Somut olaya gelince; bekar ve çocuksuz olarak ölen miras bırakanın, öncesinde aynı binada kız kardeşi olan davalı ile ayrı ayrı dairelerde oturduğu, daha sonra tek başına yaşayamadığı için oturduğu daireyi kapatarak davalının yanına taşınarak ölünceye kadar birlikte oturduğu; murisin taşınmaz satmaya ihtiyacının olmadığı, bakımının ücretli bakıcılar tarafından sağlandığı, özellikle bakıcılığını yapan davacı tanığı A.."nin, miras bırakanın, taşınmazlarını davalı kızkardeşi F.ya bedelsiz olarak sattığını, satışın dava olursa bozulabileceğini, davacıların babası olan erkek kardeşi S..nin bir dükkan satması nedeniyle ona kızdığı için işlem yaptığını anlattığını ifade ettiği, davalının maddi durumunun iyi olduğu belirlenmiş ise de, çekişmeli taşınmazların satış bedelinin ödendiğine dair herhangi bir kanıt ibraz edilmediği, miras bırakanın temlikten sonrada taşınmazları tasarrufunda bulundurduğu, çekişmeli taşınmazların akitte gösterilen değeri ile gerçek değeri arasında aşırı oranda fark olduğu görülmektedir.
Tüm bu olgular, yukarıda belirtilen ilkelerle birlikte değerlendirildiğinde, miras bırakanın, çekişmeli taşınmazlardaki hak ve hisselerini, mirasçıdan mal kaçırma amaçlı ve muvazaalı olarak davalı kız kardeşi F..ya temlik ettiği sonucuna varılmaktadır.
Hal böyle olunca, davanın kabulüne karar verilmesi gerekirken, delillerin takdirinde yanılgıya düşülerek yazılı şekilde karar verilmesi doğru değildir.

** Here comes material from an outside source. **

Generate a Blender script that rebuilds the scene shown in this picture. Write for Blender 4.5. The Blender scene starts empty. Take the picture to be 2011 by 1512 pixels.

Davacılar vekilinin temyiz itirazları yerindedir. Kabulü ile, hükmün açıklanan nedenlerden ötürü (6100 sayılı Yasanın geçici 3.maddesi yollaması ile) 1086 sayılı HUMK."nın 428.maddesi gereğince BOZULMASINA, alınan peşin harcın temyiz edene geri verilmesine, 29.12.2012 tarihinde yürürlüğe giren Avukatlık Ücret Tarifesinin 14. maddesi gereğince gelen temyiz edenler vekili için 990.00.-TL. duruşma avukatlık parasının temyiz edilenden alınmasına, 4.6.2013 tarihinde oybirliğiyle karar verildi.